A redraw facility lets you withdraw extra repayments you have made above the required minimum repayments. Extra repayments reduce the loan principal directly and therefore reduce interest charged going forward.

Pros

  • Often lower direct fees: many basic variable loans include redraw at no extra monthly fee.
  • Encourages repayment: money paid into the loan reduces principal immediately, accelerating amortisation.

Cons

  • Access limits and fees: lenders commonly set minimum redraw amounts, may charge per-withdrawal fees, or restrict redraws on certain loan types (for example some fixed-rate loans).
  • Less flexible than offset: funds placed as extra repayments are usually less convenient to access than money in a transaction offset account.

How they differ in practice (timing matters)
A common simplification is to say “they do the same thing” — but that’s accurate only under specific conditions. If exactly the same cash is applied to the loan at the same times and never withdrawn, the interest outcomes will be very similar. In real life, small timing differences (when the money sits in offset vs when it is applied to principal), the lender’s interest-calculation method (daily vs monthly), and repayment frequency can create small but meaningful differences in total interest and loan term.

Example Scenario 

  • Loan: $500,000
  • Interest Rate: 5.50%
  • Term: 30 years
  • Standard Monthly Repayment: $2,838.95

Now, let’s compare two strategies where the borrower contributes an extra $5,000 per year (or $416.67 per month):

Option 1 – Offset Account

  • The borrower deposits $416.67 each month into an offset account linked to the loan.
  • This reduces the interest-bearing balance without actually reducing the principal.

Result:

  • Loan paid off in 305 months (25 years, 5 months).
  • Total interest paid: $365,514.35.

Option 2 – Extra Repayments (Redraw Facility)

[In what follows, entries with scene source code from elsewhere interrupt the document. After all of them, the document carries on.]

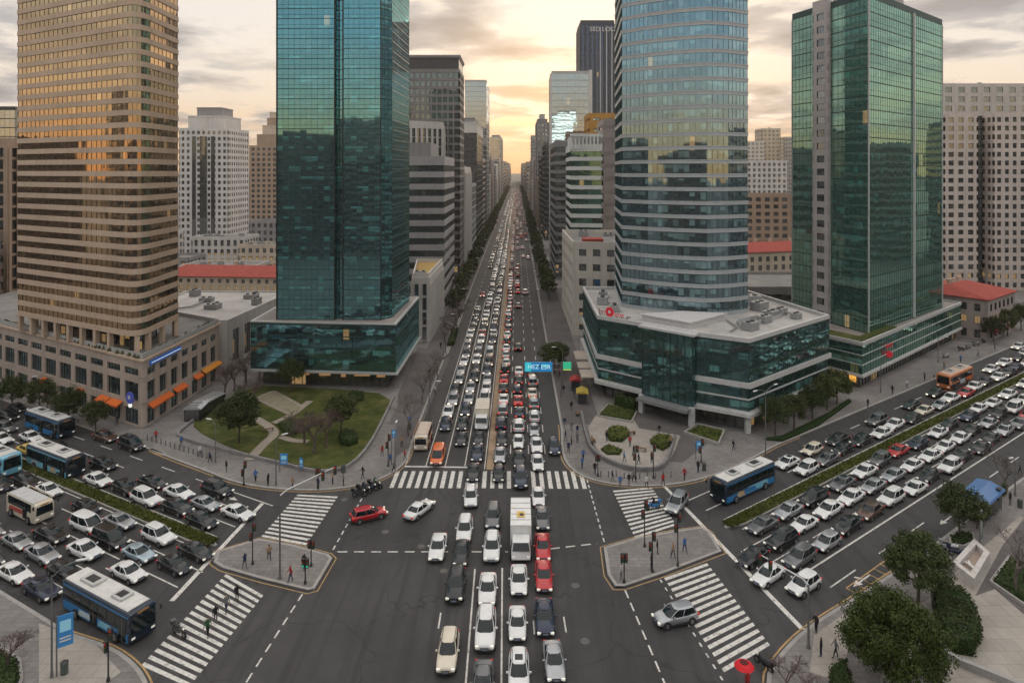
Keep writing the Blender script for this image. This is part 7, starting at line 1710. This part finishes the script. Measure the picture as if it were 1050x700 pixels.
def bench(px, py, rz, lab, z=.142, group=None):
    p = G(px, py, z); r = thing('bench', lab, 'bench', (p.x, p.y, z), rz, group)
    b = MB()
    for y in (-.16, 0, .16): b.box((0, y, .44), (1.8, .12, .05))
    b.build('seat', rough_mat('bench_wood', (.16, .10, .06), .8, .3, 4), r, origin=(0, 0, 0))
    for x in (-.7, .7): b = MB(); b.box((x, 0, .21), (.08, .42, .41)); b.build('leg', DARKM, r, origin=(0, 0, 0))
for i, (px, py, a, lab) in enumerate(((647, 446, .6, 'bench by the dark hedge on the pale plaza'), (657, 462, -.4, 'bench in the middle of the pale plaza'), (275, 442, .5, 'bench beside the crossing of the garden paths'), (608, 455, 1.2, 'bench at the left end of the pale plaza'), (430, 440, 1.4, 'bench on the wide left avenue pavement'), (592, 425, 1.5, 'bench on the right avenue pavement near the plaza'))): bench(px, py, a, lab, z=.24 if 'garden' in lab else (.205 if 'plaza' in lab and 'right' not in lab else .142))
# parked two-wheelers near the corner house and the bus shelter
for i, (px, py, a, lab) in enumerate(((986, 358, .3, 'first from left'), (993, 356, .5, 'second from left'), (1001, 353, .2, 'third from left'), (1009, 350, .6, 'fourth from left'), (970, 365, .4, 'set apart at the left'))):
    o = moto('motorcycle', f'parked motorcycle on the pavement before the cream corner house, {lab}', px, py, a, [BUMP, METAL, PAINT['grey'], BUMP, PAINT['silver']][i], 'motorcycles parked by the corner house'); o.location.z = .142
o = moto('motorcycle', 'silver and red motorcycle parked between the evergreens and the bus shelter', 975, 562, R(-30), PAINT['silver']); o.location.z = .142
o = moto('motorcycle', 'dark motorcycle parked beside the silver and red one near the round planted ring', 983, 567, R(-25), PAINT['dark blue']); o.location.z = .142
def stall(px, py, rz, mat, lab):
    p = G(px, py, .142); r = thing('kiosk', lab, 'kiosk', (p.x, p.y, .142), rz)
    b = MB(); b.box((0, 0, .95), (2.2, 1.5, 1.9), 0, bev=.1); b.build('body', DARKM, r, origin=(0, 0, 0)); b = MB(); b.loft([[(x, -1.1, 2.0), (x, 0, 2.45), (x, 1.1, 2.0), (x, 1.1, 1.93), (x, -1.1, 1.93)] for x in (-1.4, 1.4)]); b.build('roof', mat, r, origin=(0, 0, 0)); b = MB(); b.box((0, -.78, 1.25), (1.6, .05, .8)); b.build('counter_window', G_SHOP, r, origin=(0, 0, 0))
stall(590, 399, 1.5, rough_mat('kiosk_red', (.30, .03, .03), .7), 'small dark kiosk with a red roof on the right avenue pavement'); stall(597, 412, 1.5, rough_mat('kiosk_yellow', (.40, .30, .05), .7), 'small dark kiosk with a yellow roof at the foot of the glass podium')
# ================================================================== HAZE
b = MB(); b.prism(ccw([(-900, -250), (900, -250), (900, 3400), (-900, 3400)]), -1.2, 160); hz = b.build('haze', [])
hm = new_mat('haze'); nb_ = NB(hm); pv = nb_.n('ShaderNodeVolumePrincipled'); pv.inputs['Color'].default_value = (.95, .86, .76, 1); pv.inputs['Density'].default_value = .00014; pv.inputs['Anisotropy'].default_value = .35
ho = nb_.n('ShaderNodeOutputMaterial'); nb_.l(pv.outputs[0], ho.inputs['Volume']); hz.data.materials.append(hm); tag(hz, kind='stuff')
SC.cycles.volume_step_rate = 4; SC.cycles.volume_max_steps = 64
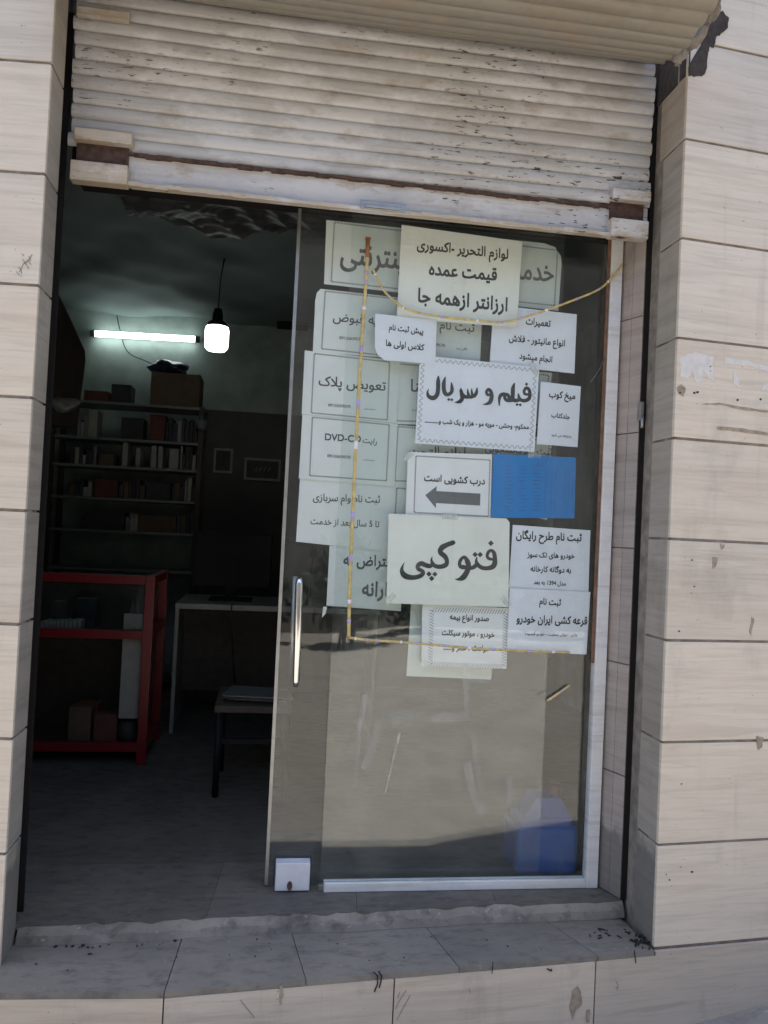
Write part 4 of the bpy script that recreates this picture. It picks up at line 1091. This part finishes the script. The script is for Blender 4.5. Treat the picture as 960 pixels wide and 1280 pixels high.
# desk
dz = ony(230, 757, 2.15).z
dk = thing('desk', (-1.2, 2.4, SZ), 'white topped desk with a white edge leg', 'desk')
b = MB(); b.box(-1.66, -.55, 2.15, 2.72, dz-.018, dz+.012, None, .003); b.build('desktop', M['white_board'], dk)
for x in (-1.648, -.57): b = MB(); b.box(x-.010, x+.010, 2.16, 2.70, .046, dz-.0185, None, .002); b.build('side_panel', M['white_board'], dk)
b = MB(); b.box(-1.637, -.581, 2.45, 2.465, .22, dz-.02); b.build('modesty_panel', M['wood_dark'], dk)
# monitor with its back to the door, and computer case
mn = thing('monitor', (-1.40, 2.42, dz+.013), 'black computer monitor on the white topped desk', 'monitor')
b = MB(); b.box(-1.60, -1.16, 2.40, 2.435, dz+.085, dz+.40, None, .008); b.build('display', M['black_plastic'], mn)
b = MB(); b.box(-1.585, -1.175, 2.4365, 2.4385, dz+.10, dz+.385); b.build('screen', M['screen'], mn)
b = MB(); b.box(-1.41, -1.35, 2.385, 2.3995, dz+.014, dz+.25); b.box(-1.50, -1.26, 2.33, 2.50, dz+.013, dz+.026, None, .004); b.build('stand', M['black_plastic'], mn)
b = MB(); b.box(-1.10, -.93, 2.25, 2.62, dz+.013, dz+.38, None, .006); b.box(-1.09, -.94, 2.243, 2.2495, dz+.02, dz+.37, None, .003); tag(b.build('computer_case', M['black_plastic']), 'black computer case standing on the desk beside the monitor', 'computer')
P = catmull([Vector(p) for p in ((-1.36, 2.14, dz+.02), (-1.36, 2.135, dz-.05), (-1.34, 2.2, dz-.3), (-1.31, 2.3, .2))]); b = MB(); b.tube(P, .004, 6); tag(b.build('desk_cable', M['wire']), 'black cable hanging over the front edge of the desk', 'cable')
# stool with papers
sa = ony(268, 882, 1.15); sb_ = ony(372, 876, 1.15)
st_ = thing('low_table', ((sa.x+sb_.x)/2, 1.32, SZ), 'dark low table with a shiny paper stack, in front of the desk', 'table')
zs_ = sa.z
b = MB(); b.box(sa.x, sb_.x-.02, 1.15, 1.55, zs_-.03, zs_, None, .004); b.build('tabletop', M['wood_dark'], st_)
for x in (sa.x+.02, sb_.x-.04):
    for y in (1.17, 1.52): b = MB(); b.tube([(x, y, .046), (x, y, zs_-.031)], .014, 8); b.build('leg', M['black_plastic'], st_)
b = MB(); b.box(sa.x+.034, sb_.x-.054, 1.162, 1.178, zs_-.16, zs_-.14); b.build('rail', M['black_plastic'], st_)
random.seed(8); b = MB()
for k in range(6):
    mt = Matrix.Translation(((sa.x+sb_.x)/2+jit(.02), 1.34+jit(.02), zs_+.001+.004*k)) @ Matrix.Rotation(jit(.25), 4, 'Z'); b.box(-.12, .13, -.10, .10, 0, .003, mt)
tag(b.build('paper_stack', M['cloth_pale']), 'stack of shiny papers on the dark low table', 'papers')
# blue jerrycan behind the glass
jc0, jc1 = ony(645, 1100, .38), ony(722, 1100, .38)
jc = thing('jerrycan', ((jc0.x+jc1.x)/2, .46, SZ), 'blue plastic jerrycan standing inside behind the glass', 'jerrycan')
jt, jm = ony(690, 1036, .38).z, ony(690, 1003, .38).z
b = MB(); b.box(jc0.x, jc1.x, .38, .55, SZ+.002, jt, None, .016); b.build('body', M['blue_plastic'], jc)
b = MB(); b.box(jc0.x+.012, jc1.x-.012, .395, .535, jt-.01, jt+.028, None, .012); b.prism([(jc0.x+.03, .41, jt+.027), (jc1.x-.02, .41, jt+.027), (jc1.x-.055, .42, jm), (jc0.x+.075, .42, jm)], (0, .10, 0)); b.build('shoulder', M['blue_pale'], jc)
q = ony(693, 997, .46); b = MB(); b.lathe([(.022, jm-.002), (.024, jm+.012), (.024, jm+.035), (.02, jm+.04)], (q.x, .465, 0), 16); b.build('cap', M['red_plastic'], jc)

# ------------------------------------------------------------------ across the street (mirrored in the glass)
ow = thing('street_wall', (0, -8.6, -.4), 'tall shaded wall across the street mirrored in the glass', 'wall')
b = MB()
for i in range(-6, 7): b.box(i*3.0-1.49, i*3.0+1.49, -9.0, -8.7+.05*(i % 2), -.6, 5.6+.6*((i*7) % 3))
b.build('wall_bays', M['far_wall'], ow)

random.seed(41)
def added_shrub(x, y, w, h):  # unseen bushes added to soften the hard edge in the reflection
    t = thing('added_shrub', (x, y, gz(x)-.1), 'dark bush added at the foot of the street wall to break up the mirrored edge', 'added_shrub', 'shrubs added across the street')
    b = MB()
    for i in range(5): b.tube([(x+jit(.1), y+jit(.1), gz(x)-.15), (x+jit(w*.4), y+jit(.2), h*.6)], [.02, .008], 5)
    b.build('stems', M['bark'], t)
    b = MB()
    for i in range(520):
        th, ph_ = random.uniform(0, 6.283), math.acos(random.uniform(-1, 1)); rr = random.uniform(.45, 1)
        c = Vector((x+w*rr*math.sin(ph_)*math.cos(th)*(.8+.3*math.sin(3*th)), y+.45*rr*math.sin(ph_)*math.sin(th), h*.5-.15+h*.5*rr*math.cos(ph_)))
        a = Vector((jit(1), jit(1), jit(1))).normalized()*.09; e = a.cross(Vector((jit(1), jit(1), jit(1)))).normalized()*.06
        b.face([c-a, c+e, c+a, c-e])
    b.build('foliage', M['leaf'], t)
for x, y, w, h in ((-3.4, -7.9, .9, 1.1), (-1.6, -7.6, 1.0, .8), (-.2, -7.2, .7, 1.3), (1.0, -8.0, 1.1, .9), (2.6, -7.7, .9, 1.5), (4.3, -7.9, 1.2, 1.0), (6.2, -7.8, 1.1, 1.4)): added_shrub(x, y, w, h)
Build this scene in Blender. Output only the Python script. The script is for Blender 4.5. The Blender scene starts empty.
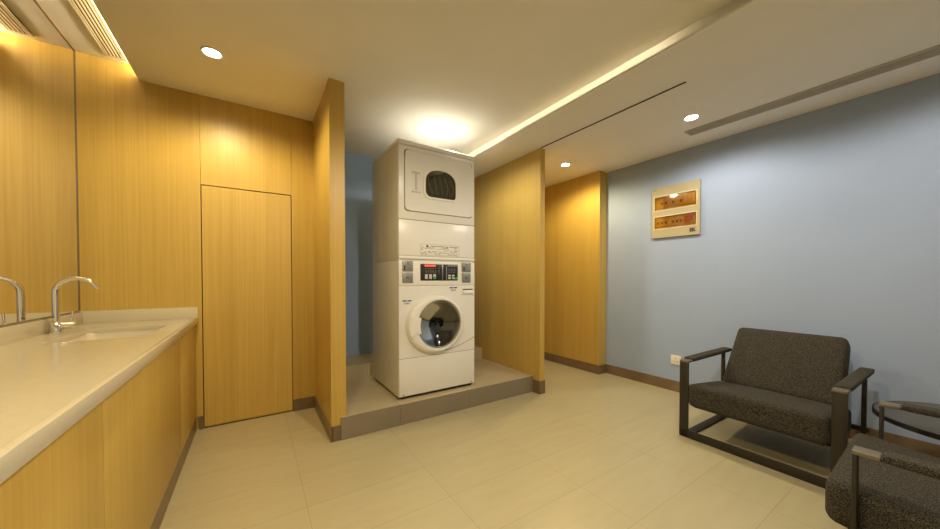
import bpy, bmesh, math
from mathutils import Vector, Matrix
PI = math.pi
S = bpy.context.scene
COL = S.collection

# ------------------------------------------------------------------ materials
def mat(name, color=(.8, .8, .8), rough=.5, metal=0., **k):
    m = bpy.data.materials.new(name); m.use_nodes = True
    b = m.node_tree.nodes['Principled BSDF']
    b.inputs['Base Color'].default_value = (*color, 1)
    b.inputs['Roughness'].default_value = rough
    b.inputs['Metallic'].default_value = metal
    for kk, v in k.items():
        b.inputs[kk.replace('_', ' ')].default_value = v
    return m

def nt(m):
    t = m.node_tree
    return t, t.nodes, t.links, t.nodes['Principled BSDF']

def emit(name, color, strength):
    m = bpy.data.materials.new(name); m.use_nodes = True
    b = m.node_tree.nodes['Principled BSDF']
    b.inputs['Base Color'].default_value = (*color, 1)
    b.inputs['Emission Color'].default_value = (*color, 1)
    b.inputs['Emission Strength'].default_value = strength
    return m

def ramp(N, stops):
    r = N.new('ShaderNodeValToRGB')
    e = r.color_ramp.elements
    e[0].position, e[0].color = stops[0][0], (*stops[0][1], 1)
    e[1].position, e[1].color = stops[-1][0], (*stops[-1][1], 1)
    for p, c in stops[1:-1]:
        x = e.new(p); x.color = (*c, 1)
    return r

def wood(name, dark, mid, light, rough=.38):
    m = mat(name, mid, rough)
    T, N, L, B = nt(m)
    g = N.new('ShaderNodeNewGeometry')
    mp = N.new('ShaderNodeMapping'); mp.inputs['Scale'].default_value = (90, 90, 1.1)
    n1 = N.new('ShaderNodeTexNoise'); n1.inputs['Scale'].default_value = 1; n1.inputs['Detail'].default_value = 3
    mp2 = N.new('ShaderNodeMapping'); mp2.inputs['Scale'].default_value = (14, 14, .25)
    n2 = N.new('ShaderNodeTexNoise'); n2.inputs['Scale'].default_value = 1; n2.inputs['Detail'].default_value = 2
    L.new(g.outputs['Position'], mp.inputs[0]); L.new(mp.outputs[0], n1.inputs['Vector'])
    L.new(g.outputs['Position'], mp2.inputs[0]); L.new(mp2.outputs[0], n2.inputs['Vector'])
    mx = N.new('ShaderNodeMath'); mx.operation = 'MULTIPLY_ADD'
    mx.inputs[1].default_value = .62
    m3 = N.new('ShaderNodeMath'); m3.operation = 'MULTIPLY'; m3.inputs[1].default_value = .38
    L.new(n2.outputs['Fac'], m3.inputs[0]); L.new(n1.outputs['Fac'], mx.inputs[0]); L.new(m3.outputs[0], mx.inputs[2])
    r = ramp(N, [(.36, dark), (.5, mid), (.64, light)])
    L.new(mx.outputs[0], r.inputs[0]); L.new(r.outputs[0], B.inputs['Base Color'])
    bp = N.new('ShaderNodeBump'); bp.inputs['Strength'].default_value = .06; bp.inputs['Distance'].default_value = .002
    L.new(n1.outputs['Fac'], bp.inputs['Height']); L.new(bp.outputs[0], B.inputs['Normal'])
    return m

def tile(name, base, var, grout, ox, oy, sx=.6, sy=.3, rough=.33):
    m = mat(name, base, rough)
    T, N, L, B = nt(m)
    g = N.new('ShaderNodeNewGeometry')
    mp = N.new('ShaderNodeMapping'); mp.inputs['Location'].default_value = (-ox, -oy, 0)
    L.new(g.outputs['Position'], mp.inputs[0])
    br = N.new('ShaderNodeTexBrick'); br.offset = 0; br.squash = 1
    br.inputs['Scale'].default_value = 1
    br.inputs['Brick Width'].default_value = sx; br.inputs['Row Height'].default_value = sy
    br.inputs['Mortar Size'].default_value = .0016; br.inputs['Mortar Smooth'].default_value = .2
    br.inputs['Bias'].default_value = 0
    br.inputs['Color1'].default_value = (*base, 1); br.inputs['Color2'].default_value = (*var, 1)
    br.inputs['Mortar'].default_value = (*grout, 1)
    L.new(mp.outputs[0], br.inputs['Vector'])
    n = N.new('ShaderNodeTexNoise'); n.inputs['Scale'].default_value = 5; n.inputs['Detail'].default_value = 5
    mp3 = N.new('ShaderNodeMapping'); mp3.inputs['Scale'].default_value = (.7, 4, 1)
    L.new(g.outputs['Position'], mp3.inputs[0]); L.new(mp3.outputs[0], n.inputs['Vector'])
    r = ramp(N, [(.3, (.95, .95, .95)), (.7, (1.03, 1.03, 1.03))])
    L.new(n.outputs['Fac'], r.inputs[0])
    mx = N.new('ShaderNodeMix'); mx.data_type = 'RGBA'; mx.blend_type = 'MULTIPLY'; mx.inputs['Factor'].default_value = 1
    L.new(br.outputs['Color'], mx.inputs['A']); L.new(r.outputs[0], mx.inputs['B'])
    L.new(mx.outputs['Result'], B.inputs['Base Color'])
    bp = N.new('ShaderNodeBump'); bp.inputs['Strength'].default_value = .25; bp.inputs['Distance'].default_value = .001
    iv = N.new('ShaderNodeMath'); iv.operation = 'SUBTRACT'; iv.inputs[0].default_value = 1
    L.new(br.outputs['Fac'], iv.inputs[1]); L.new(iv.outputs[0], bp.inputs['Height']); L.new(bp.outputs[0], B.inputs['Normal'])
    return m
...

  • The borrower pays an extra $416.67 each month directly into the loan as additional repayments.
  • This immediately reduces the principal, which accelerates the payoff.

Result:

  • Loan paid off in 267 months (22 years, 3 months).
  • Total interest paid: $366,506.26.

Key Insight
Although the total interest paid is almost the same in both scenarios, the difference is in how quickly the loan is repaid. By making additional repayments directly into the loan (redraw option), the extra money immediately reduces the principal balance after each repayment. This accelerates the loan payoff, cutting 38 months off the term.
With an offset account, the extra funds reduce the interest charged but don’t change the scheduled repayment amount, so the loan term shortens more slowly. The trade-off is flexibility: offset funds remain accessible, while extra repayments are less liquid.

Other considerations
Future property plans and tax implications — be careful
Tax rules in Australia require that interest deductions only relate to borrowings used to produce assessable income. If borrowing is mixed between personal and income producing use, interest must be apportioned. Importantly:

  • Offsets: money sitting in an offset account reduces the interest charged but doesn’t change the legal loan balance. Withdrawing from an offset is treated like using savings, and that withdrawal alone does not automatically create a new deductible borrowing.
  • Redraw / loan repayments: making extra repayments and later redrawing can create mixed-purpose borrowings that require apportionment of interest for tax purposes. The ATO and tax advisers commonly recommend careful record keeping and, where appropriate, splitting loan facilities (or refinancing) to clearly separate private and investment borrowings. Because these outcomes are fact-sensitive, get specific tax advice before making decisions that depend on interest deductibility.

Conclusion
Offset accounts and redraw facilities are both effective ways to reduce the interest you pay on a mortgage, but they’re not interchangeable in all cases. Which “saves you more” depends on timing, product details, repayment frequency, tax intentions and personal behaviour. If your decision is influenced by tax consequences (for example, you may convert your home to an investment property in future), get professional tax advice and check your lender’s product terms. A mortgage broker can also show how different lenders’ fees, offsets and redraw rules affect the real outcome.